While Maurice and I collaborated long distance, I went to Cannes for Festival du Film, hoping to sell a screenplay. While I was there, I became friends with Michel Shane, who had among his many credits that he was Executive Producer of the film version of Catch Me If You Can. He and I talked about Maurice’s story often. Like me, he came from a family that predisposed him to taking special interest in and a feeling deep empathy for survivors of cataclysmic events. We could not have known then how his life would turn him into a survivor; he was a powerful cheerleader, a hearty advocate, and when Fencer Dan Alon was looking for a writer to chronicle his harrowing path to victory over despair, it was Michel who recommended me for the job.

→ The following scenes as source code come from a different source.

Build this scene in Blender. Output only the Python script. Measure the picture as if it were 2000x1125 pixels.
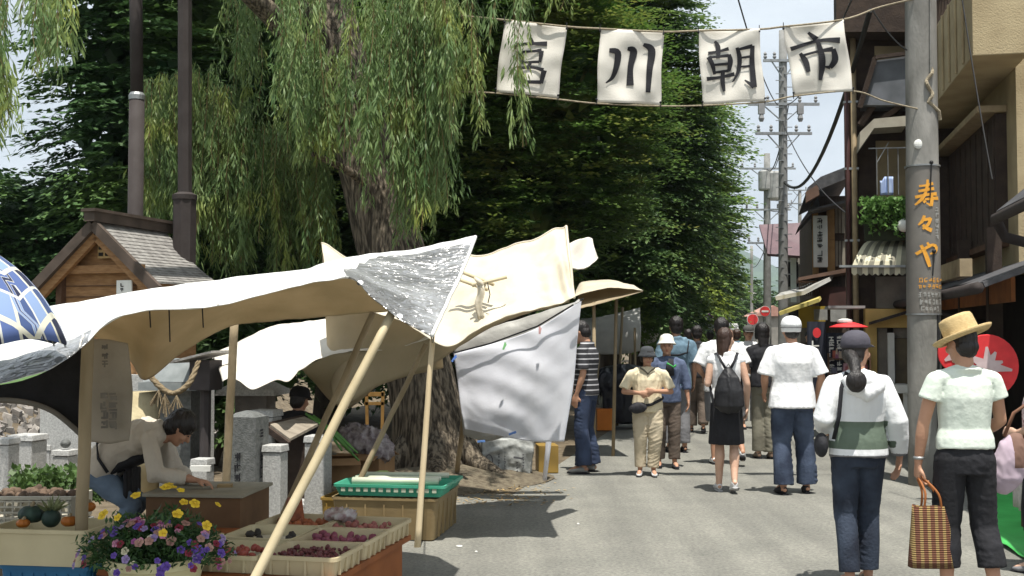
import bpy, math, random
import numpy as np
from mathutils import Vector, Matrix, Euler, noise
for _o in list(bpy.data.objects): bpy.data.objects.remove(_o)
SC = bpy.context.scene
COL = SC.collection
RN = random.Random(11)
# ------------------------------------------------------------------ camera
FPX = 2200.0; EYE = 1.55; PIT = math.atan(87.5/FPX)
cam = bpy.data.cameras.new('camera'); cam.lens = 36*FPX/2000; cam.sensor_width = 36
cam.clip_start = .05; cam.clip_end = 9000
camo = bpy.data.objects.new('camera', cam); COL.objects.link(camo)
camo.location = (0, 0, EYE); camo.rotation_euler = (math.pi/2+PIT, 0, 0)
SC.camera = camo
# ------------------------------------------------------------------ light
SUN = Vector((0.06, -0.27, 1)).normalized()
elev = math.asin(SUN.z); azim = math.atan2(SUN.x, SUN.y)
w = bpy.data.worlds.new('World'); SC.world = w; w.use_nodes = True
nt = w.node_tree; nt.nodes.clear()
def wn(t, **k):
    n = nt.nodes.new(t)
    for a, b in k.items(): setattr(n, a, b)
    return n
sky = wn('ShaderNodeTexSky', sky_type='NISHITA', sun_disc=False)
sky.sun_elevation = elev; sky.sun_rotation = azim; sky.air_density = 1.0; sky.dust_density = 2.0
tc = wn('ShaderNodeTexCoord'); mp = wn('ShaderNodeMapping'); mp.inputs['Scale'].default_value = (1.2, 1.2, 3.0)
nz = wn('ShaderNodeTexNoise'); nz.inputs['Scale'].default_value = 2.2; nz.inputs['Detail'].default_value = 7
nz.inputs['Roughness'].default_value = .55
cr = wn('ShaderNodeValToRGB'); cr.color_ramp.elements[0].position = .33; cr.color_ramp.elements[1].position = .62
cr.color_ramp.elements[0].color = (.5, .5, .5, 1); cr.color_ramp.elements[1].color = (.92, .92, .92, 1)
mx = wn('ShaderNodeMix', data_type='RGBA'); mx.inputs[7].default_value = (11.5, 12.6, 13.4, 1)
bg = wn('ShaderNodeBackground'); bg.inputs[1].default_value = .058
out = wn('ShaderNodeOutputWorld')
L = nt.links.new
L(tc.outputs['Generated'], mp.inputs[0]); L(mp.outputs[0], nz.inputs[0]); L(nz.outputs[0], cr.inputs[0])
L(cr.outputs[0], mx.inputs[0]); L(sky.outputs[0], mx.inputs[6]); L(mx.outputs[2], bg.inputs[0]); L(bg.outputs[0], out.inputs[0])
sl = bpy.data.lights.new('sun', 'SUN'); sl.energy = 5.0; sl.angle = math.radians(.6); sl.color = (1, .955, .88)
so = bpy.data.objects.new('sun', sl); COL.objects.link(so)
so.rotation_euler = SUN.to_track_quat('Z', 'Y').to_euler(); so.location = (0, 0, 30)
SC.view_settings.view_transform = 'Standard'; SC.view_settings.look = 'None'
SC.view_settings.exposure = 0.55; SC.view_settings.gamma = 1
SC.cycles.max_bounces = 6; SC.cycles.diffuse_bounces = 3; SC.cycles.transparent_max_bounces = 6
SC.cycles.use_denoising = True
# ------------------------------------------------------------------ helpers
def W(px, py, Y):
    u = (px-1000)/FPX; v = (562.5-py)/FPX; c = math.cos(PIT); s = math.sin(PIT)
    t = Y/(c-v*s)
    return Vector((u*t, Y, EYE+t*(s+v*c)))
def G(px, py, z=0.0):
    u = (px-1000)/FPX; v = (562.5-py)/FPX; c = math.cos(PIT); s = math.sin(PIT)
    t = (z-EYE)/(s+v*c)
    return Vector((u*t, t*(c-v*s), z))
TH = math.radians(12.3); ct, st = math.cos(TH), math.sin(TH)
def S(e, l, z=0.0): return Vector((e*ct+l*st, -e*st+l*ct, z))      # e to the right of the street axis, l along it
SROT = -TH
def tag(o, label=None, cat=None, group=None, kind=None):
    if label: o['label'] = label
    if cat: o['category'] = cat
    if group: o['group'] = group
    if kind: o['kind'] = kind
    return o
def empty(name, loc=(0, 0, 0), label=None, cat=None, group=None, rz=0):
    o = bpy.data.objects.new(name, None); COL.objects.link(o); o.location = loc; o.rotation_euler = (0, 0, rz)
    o.empty_display_size = .1
    return tag(o, label, cat, group)
def base_of(p):
    v = Vector((0, 0, 0))
    while p is not None: v = v+p.location; p = p.parent
    return v
def children(o): return [c for c in COL.objects if c.parent == o]
def copy_tree(o, parent=None):
    c = o.copy(); COL.objects.link(c)
    if parent: c.parent = parent
    for ch in children(o): copy_tree(ch, c)
    return c
def crm(pts, n):
    """resample control points (tuples) by Catmull-Rom, n samples"""
    P = [np.array(p, float) for p in pts]; m = len(P)
    out = []
    for i in range(n):
        t = i/(n-1)*(m-1); k = min(int(t), m-2); f = t-k
        p0 = P[max(k-1, 0)]; p1 = P[k]; p2 = P[k+1]; p3 = P[min(k+2, m-1)]
        out.append(.5*((2*p1)+(-p0+p2)*f+(2*p0-5*p1+4*p2-p3)*f*f+(-p0+3*p1-3*p2+p3)*f**3))
    return out
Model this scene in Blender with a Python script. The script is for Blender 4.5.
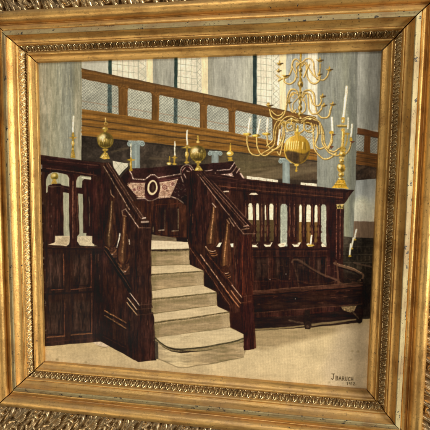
import bpy, math
import numpy as np

for o in list(bpy.data.objects): bpy.data.objects.remove(o)
scene = bpy.context.scene
COL = scene.collection
S = 0.45                      # width of the visible picture in metres; frame figures below are in picture widths
ZC = 1.50                     # height of the picture's centre above the floor

# ---------------------------------------------------------------- camera
CA, CB, CC, TX, TY, TZ, ASP = 0.08399, -0.16138, -0.01193, -0.05344, -0.01778, 1.24708, 0.94127
FPX = 420.0
def rotm(a, b, c):
    ca, sa, cb, sb, cc, sc = math.cos(a), math.sin(a), math.cos(b), math.sin(b), math.cos(c), math.sin(c)
    return (np.array([[1, 0, 0], [0, ca, -sa], [0, sa, ca]]) @ np.array([[cb, 0, sb], [0, 1, 0], [-sb, 0, cb]]) @ np.array([[cc, -sc, 0], [sc, cc, 0], [0, 0, 1]]))
RW = rotm(CA, CB, CC)                                   # picture frame of reference -> camera
BW = np.array([[1, 0, 0], [0, 0, -1], [0, 1, 0]], float)   # picture (x right, y up, z out) -> Blender
cpos = -RW.T @ np.array([TX, TY, -TZ])
from mathutils import Matrix, Vector
cam_d = bpy.data.cameras.new('camera'); cam = bpy.data.objects.new('camera', cam_d); COL.objects.link(cam)
cr = BW @ RW.T; cl = BW @ cpos * S + np.array([0, 0, ZC])
cam.matrix_world = Matrix([list(cr[0]) + [cl[0]], list(cr[1]) + [cl[1]], list(cr[2]) + [cl[2]], [0, 0, 0, 1]])
cam_d.sensor_fit = 'HORIZONTAL'; cam_d.sensor_width = 36; cam_d.lens = FPX / 430 * 36; cam_d.clip_start = .01; cam_d.clip_end = 50
scene.camera = cam

# ---------------------------------------------------------------- light: a dim room, a window far to the right, added fills overhead and low in front
world = bpy.data.worlds.new('World'); scene.world = world; world.use_nodes = True
bg = world.node_tree.nodes['Background']; bg.inputs[0].default_value = (1.0, .93, .82, 1); bg.inputs[1].default_value = 0.07
def area(name, loc, size, power, col, target=(0, 0, ZC)):
    l = bpy.data.lights.new(name, 'AREA'); l.shape = 'RECTANGLE'; l.size, l.size_y = size; l.energy = power; l.color = col
    o = bpy.data.objects.new(name, l); COL.objects.link(o); o.location = loc
    o.rotation_euler = (Vector(target) - Vector(loc)).to_track_quat('-Z', 'Y').to_euler(); return o
area('window_light', (1.85, -.86, 1.66), (.5, .9), 50, (1.0, .97, .90))
area('overhead_fill', (-.15, -1.7, 2.7), (.9, .6), 13, (1.0, .95, .86))  # fill added overhead to brighten the picture
area('low_fill', (-1.0, -1.7, .75), (1.0, .9), 9, (1.0, .90, .74))  # warm fill added low on the left to lift the top and right rails
scene.view_settings.view_transform = 'Standard'; scene.view_settings.look = 'None'; scene.view_settings.exposure = 0.0; scene.view_settings.gamma = 1
scene.render.resolution_x = scene.render.resolution_y = 1024

# ---------------------------------------------------------------- the picture
# Oil colours laid as strokes and shapes on a numpy sheet; sheet units PX, origin (PX0, PY0), PK samples per unit
PX0, PY0, PX1, PY1, PK = 34.0, 46.0, 388.0, 396.0, 4.0
PWN, PHN = int((PX1 - PX0) * PK), int((PY1 - PY0) * PK)
sheet = np.zeros((PHN, PWN, 3)) + 0.5
_ys, _xs = np.mgrid[0:PHN, 0:PWN]
PXX = _xs / PK + PX0
PYY = _ys / PK + PY0
prng = np.random.RandomState(7)

def vnoise(sx, sy, seed):
    """smooth value noise over the sheet, cell size sx, sy (PX), about -1..1"""
    r = np.random.RandomState(seed)
    gx, gy = int((PX1 - PX0) / sx) + 3, int((PY1 - PY0) / sy) + 3
    g = r.uniform(-1, 1, (gy, gx))
    u = (PXX - PX0) / sx; v = (PYY - PY0) / sy
    iu = u.astype(int); iv = v.astype(int)
    fu = u - iu; fv = v - iv
    fu = fu * fu * (3 - 2 * fu); fv = fv * fv * (3 - 2 * fv)
    return (g[iv, iu] * (1 - fu) + g[iv, iu + 1] * fu) * (1 - fv) + (g[iv + 1, iu] * (1 - fu) + g[iv + 1, iu + 1] * fu) * fv

N_V = vnoise(1.1, 9, 1) * .6 + vnoise(3.2, 30, 2) * .6 + vnoise(.7, 3, 3) * .35     # vertical brushing
N_H = vnoise(9, 1.0, 4) * .6 + vnoise(26, 2.6, 5) * .6 + vnoise(3, .7, 6) * .35     # horizontal brushing
N_B = vnoise(14, 14, 8) * .6 + vnoise(5, 5, 9) * .4 + vnoise(1.3, 1.3, 10) * .35    # blotches
N_F = vnoise(.75, .75, 11) * .7 + vnoise(1.5, 1.5, 12) * .5                         # fine stipple
TEX = {'v': N_V, 'h': N_H, 'b': N_B, 'f': N_F}

def hx(c):
    if isinstance(c, str):
        c = c.lstrip('#'); return np.array([int(c[i:i + 2], 16) for i in (0, 2, 4)]) / 255.0
    return np.array(c, float)

def window(x0, y0, x1, y1):
    a = max(0, int((x0 - PX0) * PK)); b = min(PWN, int((x1 - PX0) * PK) + 2)
    c = max(0, int((y0 - PY0) * PK)); d = min(PHN, int((y1 - PY0) * PK) + 2)
    return (slice(c, d), slice(a, b)) if (b > a and d > c) else None

def segdist(X, Y, x0, y0, x1, y1):
    dx, dy = x1 - x0, y1 - y0; L = dx * dx + dy * dy + 1e-9
    t = np.clip(((X - x0) * dx + (Y - y0) * dy) / L, 0, 1)
    return np.hypot(X - x0 - t * dx, Y - y0 - t * dy), t

def blend(w, m, col, tex, amp, mode='n'):
    col = hx(col) if not callable(col) else col(PXX[w], PYY[w])
    t = TEX[tex][w][..., None] if tex else 0.0
    c = np.clip(col * (1 + amp * t) + (amp * .04 * t), 0, 1)
    m = m[..., None]
    sheet[w] = sheet[w] * (1 - m) + c * m

def poly(pts, col, a=1.0, f=.3, tex='f', amp=.08):
    P = np.array(pts, float)
    w = window(P[:, 0].min() - f - 1, P[:, 1].min() - f - 1, P[:, 0].max() + f + 1, P[:, 1].max() + f + 1)
    if w is None: return
    X, Y = PXX[w], PYY[w]
    ins = np.zeros(X.shape, bool); dist = np.full(X.shape, 1e9)
    n = len(P)
    for i in range(n):
        x0, y0 = P[i]; x1, y1 = P[(i + 1) % n]
        d, _ = segdist(X, Y, x0, y0, x1, y1); dist = np.minimum(dist, d)
        if y0 != y1:
            c = ((y0 > Y) != (y1 > Y)) & (X < (x1 - x0) * (Y - y0) / (y1 - y0) + x0)
            ins ^= c
    sd = np.where(ins, -dist, dist)
    blend(w, a * np.clip(.5 - sd / (2 * f), 0, 1), col, tex, amp)

def smooth_pts(pts, k=5):
    P = [np.array(p, float) for p in pts]
    if len(P) < 3: return P
    P = [2 * P[0] - P[1]] + P + [2 * P[-1] - P[-2]]
    out = []
    for i in range(1, len(P) - 2):
        for j in range(k):
            t = j / k
            out.append(.5 * ((2 * P[i]) + (-P[i-1] + P[i+1]) * t + (2*P[i-1] - 5*P[i] + 4*P[i+1] - P[i+2]) * t*t + (-P[i-1] + 3*P[i] - 3*P[i+1] + P[i+2]) * t**3))
    out.append(P[-2]); return out

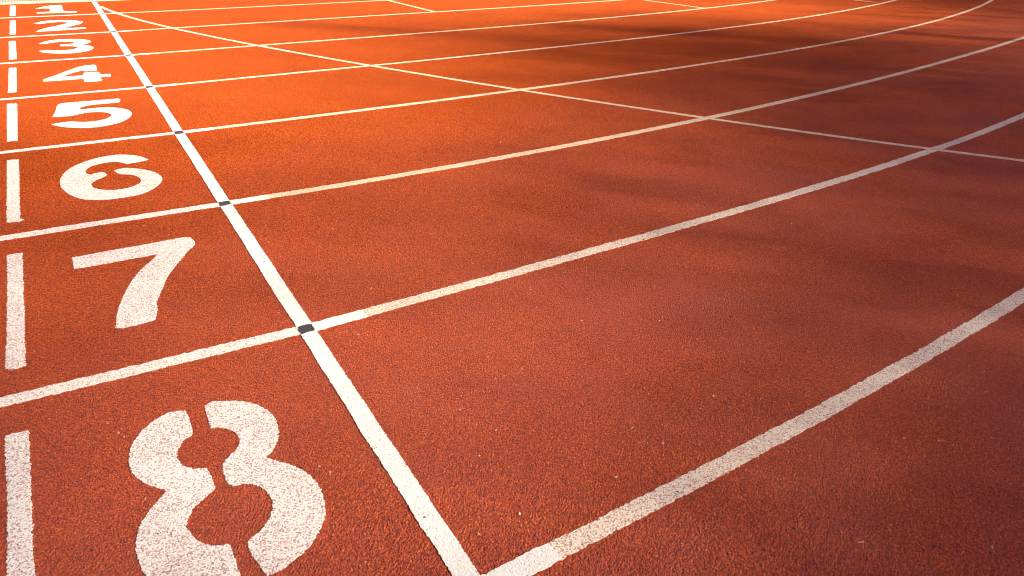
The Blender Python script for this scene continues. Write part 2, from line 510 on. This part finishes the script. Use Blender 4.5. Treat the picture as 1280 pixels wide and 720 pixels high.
DIGIT = {
    8: [[(231.5, 513), (236.2, 523), (240.6, 541.9), (231.2, 548.8), (225, 557.5), (220.8, 567.5), (222, 575), (226, 579), (231.2, 583), (242.5, 585.6), (258.8, 585), (262.5, 592.5), (268.8, 609.4), (262.5, 616.3), (253.8, 623.8), (242.5, 633.8), (236.6, 646), (233.1, 656.9), (237.5, 665), (243.8, 673.1), (253.8, 678.6), (265, 681.9), (280, 681.3), (287.5, 680.6), (293.8, 698.8), (299.4, 717.5), (304, 734), (280, 746), (250, 749), (222, 745), (198, 735), (182.5, 720), (175, 704), (170.3, 692.5), (169.4, 682.5), (171.9, 666), (176.9, 653.8), (185, 641), (192, 631.5), (203.8, 618.8), (208.5, 613.8), (198, 610), (181.2, 603.8), (172.5, 598), (166.2, 592), (162.5, 583.8), (161.1, 573.8), (161.5, 567), (164.4, 557.5), (173.8, 542.5), (182.5, 533.8), (192.5, 525.6), (206.2, 518), (220, 513.8)],
        [(255, 507.5), (257.5, 515), (263.8, 535), (276, 534.4), (287.5, 537.5), (295, 541.9), (299.2, 548.8), (297.5, 557.5), (291.2, 566.3), (278.8, 578.8), (280, 591.3), (284.4, 603.8), (293.8, 606.9), (306.2, 604.4), (320, 606.3), (330, 611.3), (337.5, 620), (340.6, 630), (340.4, 637.5), (338.2, 644), (333.8, 652.5), (325, 663.8), (315, 671.3), (310.6, 678.8), (313.8, 692.5), (321.2, 701.3), (327.5, 711.3), (333.8, 719.4), (341, 717), (352.5, 712), (363.8, 702.5), (373, 695.6), (385, 685), (393.8, 672.5), (402, 657), (406, 645), (406.2, 635), (404.6, 622.5), (398.8, 608.8), (391.2, 597.5), (378.8, 588), (365, 581.8), (350, 577), (332.5, 572), (340, 563.8), (345, 555), (348, 545), (347.5, 533), (342.5, 520.5), (332.5, 511.9), (320, 505.6), (307.5, 502.3), (290, 501.2), (277.5, 501.4), (263.8, 502.4)]],
    7: [[(90, 321.9), (100, 320.2), (137.5, 313), (175, 306.7), (210, 300), (225, 297.2), (237.5, 296.3), (241.2, 300), (243.6, 303.2), (242.3, 307), (235, 313.4), (226.2, 324), (215, 337.3), (208.8, 347.5), (203.8, 358), (198.8, 370), (195.6, 378.8), (196.9, 386.3), (194.4, 398.8), (186.2, 402), (175, 405), (162.5, 408), (153.8, 410), (144.4, 409.4), (146, 397), (147.2, 388.8), (152.3, 374.2), (158.8, 361), (166.2, 349), (173.8, 339.6), (182, 331.5), (190, 325), (196.9, 317.5), (175, 321.6), (155, 325.2), (131.2, 329.6), (100, 335), (92.5, 336.3)]],
    6: [[(185.6, 199.4), (177.8, 196.2), (169.4, 194.3), (158.1, 193.4), (144.1, 193.6), (127.2, 196.2), (113.1, 199.7), (99.1, 204.6), (86.4, 211.2), (78, 218.9), (74.9, 226.4), (76.6, 234.1), (83.6, 241), (94.8, 246.5), (107.5, 249.3), (124.4, 249.7), (141.3, 248.5), (158.1, 246.1), (175, 242.6), (189.1, 237), (198.9, 230), (202.5, 223.8), (199.6, 218.7), (191.9, 214.7), (180.6, 212.1), (169.4, 210.4), (156.8, 209.9), (148.3, 211.2), (142.7, 213.3), (146.9, 216.3), (152.5, 217.5), (163.8, 218.3), (172.2, 220.8), (176.4, 224.7), (175, 228.5), (166.6, 232.7), (155.3, 235.7), (144.1, 237.3), (132.8, 237.4), (123, 236.3), (116.7, 234.1), (113.8, 229.9), (118.8, 225.7), (127.2, 222.2), (133.5, 218), (127.9, 214.9), (120.2, 216.3), (113.1, 218.3), (108.2, 216.8), (106.8, 213.5), (111.7, 208.8), (121.6, 205.3), (132.8, 202.9), (144.1, 202.1), (152.5, 203.2), (158.1, 204.9), (166.6, 203.2), (176.4, 201.4)]],
    5: [[(150.6, 125), (147.5, 123.2), (137.5, 123.9), (112.5, 126.1), (87.5, 128.1), (77.5, 128.9), (71.9, 131.3), (69.4, 138.8), (65.6, 146.3), (77.5, 145.7), (90, 144.6), (100, 142.5), (110, 140.7), (122.5, 140), (133.8, 140.9), (139.4, 143.8), (135, 147.5), (125, 150.3), (112.5, 152.1), (100, 152.4), (90, 151.8), (77.5, 153.1), (63.8, 155.3), (70, 157.3), (81.3, 159), (95, 159.9), (110, 159.8), (125, 158.4), (140, 155.6), (150, 153), (158.8, 149), (164.4, 143.8), (163.8, 139.6), (156.3, 136.3), (145, 134.5), (137, 134.1), (125, 134.5), (112.5, 135.6), (102.5, 136.9), (98.8, 136.3), (102.5, 133.8), (112.5, 131.5), (131.3, 129.6), (148.8, 128.1)]],
    4: [[(117.5, 80.8), (102.5, 82.5), (92.5, 85.5), (80, 90), (67.5, 94.8), (54.4, 99.4), (55, 101.9), (70, 101), (87.5, 99.8), (104.4, 98.5), (105.6, 102.5), (117.5, 102.2), (127.5, 100.6), (127.5, 98.8), (123.8, 97.5), (126.3, 96.6), (138.8, 95.5), (138.1, 92.3), (126.3, 93.1), (123.1, 89.9), (112.5, 90), (106.3, 90.3), (103.8, 92.5), (104.4, 94), (92.5, 95), (77.5, 96), (85, 93.1), (95, 90), (102.5, 88.1), (106.3, 89), (120, 88.4), (121.3, 87.4), (120, 82.5)]],
    3: [[(48.1, 55), (53.8, 52.5), (65, 50.2), (77.5, 49.1), (92.5, 48.8), (105, 49.3), (113.8, 51.5), (110, 54), (103.8, 55.9), (112.5, 57.3), (116.9, 59.4), (113.8, 62.3), (103.8, 64.9), (90, 66.6), (75, 66.9), (62.5, 66.5), (53.8, 65.6), (48.1, 63.8), (56.3, 62.5), (67.5, 62.8), (80, 62.7), (91.3, 61.5), (98.1, 59.4), (92.5, 57.9), (85, 57.7), (75, 57.8), (75, 55.7), (87.5, 54.9), (93.8, 53.1), (87.5, 52), (75, 52.2), (65, 53.4), (56.3, 55)]],
    2: [[(41.3, 29.8), (50, 27), (62.5, 25.5), (77.5, 25), (92.5, 25.3), (104.4, 27.3), (100, 30), (90, 32.5), (80, 35), (90, 34.9), (106.3, 34), (108.1, 35.5), (92.5, 37), (75, 38), (56.3, 39.2), (45, 39.6), (50, 37), (60, 34.4), (72.5, 31.9), (82.5, 29.4), (85, 27.9), (75, 27.3), (60, 28.6), (50, 30)]],
    1: [[(43.8, 10.9), (52.5, 8.6), (62.5, 6.9), (75, 6.2), (77.5, 6.9), (78.1, 11.3), (80, 13.9), (96.3, 14), (95.6, 15.6), (62.5, 16.4), (46.3, 16.9), (45.6, 15.5), (62.5, 14.6), (61.9, 10.6), (53.8, 10.5)]]}
NOTE = {8: 'largest', 7: 'angular', 6: 'rounded', 5: '', 4: '', 3: '', 2: '', 1: ''}
for n in range(8, 0, -1):
    polys = []
    for pl in DIGIT[n]:
        W = [ground(*p) for p in pl]
        polys.append(smooth_closed(W) if n >= 3 else W)
    o = sheet('lane_number', polys, Z_LINE, M_DIGIT, step=0.004 if n > 5 else 0.010, jit=0.0011 if n > 6 else 0.0009)
    lab = {8: 'large white stencilled numeral 8 split in two halves, nearest the outer line of lane 8',
           7: 'white stencilled numeral 7 painted in its lane', 6: 'white stencilled numeral 6 painted in its lane',
           5: 'white stencilled numeral 5 painted in its lane', 4: 'white stencilled numeral 4 with a hairline gap',
           3: 'small white stencilled numeral 3 painted in its lane', 2: 'small white stencilled numeral 2 painted in its lane',
           1: 'smallest white numeral 1 painted next to the kerb'}[n]
    tag(o, lab, 'number', 'white lane numerals 1 to 8')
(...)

Dan Alon was born in Israel in 1943, the son of survivors who had emigrated from Hungary and Austria to settle in Palestine. His father had been a freedom fighter, and Israel’s partition in 1948 was as much a victory for the family as it was for the nation. But in order to achieve that triumph, Dan’s father had had to forego his dreams of competing as a fencer in the Olympic Games. The dream was passed on to Dan, along with the talent for swordplay.
In 1972, after years of preparation and sacrifice on his family’s part to get him there, Dan qualified for the Munich Games. Alon, his coach and best friend Andrei Spitzer and one other fencer arrived in Munich a week before the games to spar with the German National team, an honor conferred on very few competitors. When they checked in to the Olympic Village, Dan unwittingly saved his own life while Spitzer equally unwittingly sacrificed his by choosing their separate rooms. When the Black September terrorists invaded the peace of the athletes’ compound, they overlooked the five men in the apartment Dan chose and went directly to the one Spitzer shared with the other coaches.
For thirty-four years, Dan was unable to talk about his experience. He could not and would not quantify his pain. He simply forged ahead, delving into the various activities that replaced fencing in his life. Then, in 2004, chance and Stephen Spielberg took him to Oxford University, where, at a screening of Munich, Dan’s son had told the rabbi there that his father had survived the Massacre. Like most people, the rabbi had not realized anyone had lived through it, and he immediately invited Dan to Oxford to share his tale. From that moment, Dan was encouraged to find a writer and record the journey for posterity, a process that has finally freed his soul and taught him how to breathe again. (http://munichmemoir.daptd.com/)
After a number of starts and stops, Dan and I finally published our book on May 24, 2012, and in the intervening years, Michel himself has become a survivor of the worst tragedy imaginable: the violent, sudden death of a child.
In April 2010, Michel’s youngest daughter Emily was blissfully returning home from school, when she was struck and killed by a suicidal driver. The past two years have been hellish for Michel and his family, and some peace was finally affected in May of this year, when the driver was convicted of murder. All along, Michel and his brave wife and two remaining daughters have carried on with grace. They established the Emily Shane Foundation, which celebrates Emily’s optimism and commitment to kindness and joy (http://www.emilyshane.org/) by encouraging people, in Emily’s name, to make the world a better place one action at a time. Emily’s loving, generous nature lives on on that website, dancing to the song that plays a hopefully plaintive tune, asking merely that we “do it with love.”
Surviving is horrific; carrying on, actively and emphatically participating in life afterward is beyond courageous. Committing to life even when it begs to be rejected . . . that’s inspirational.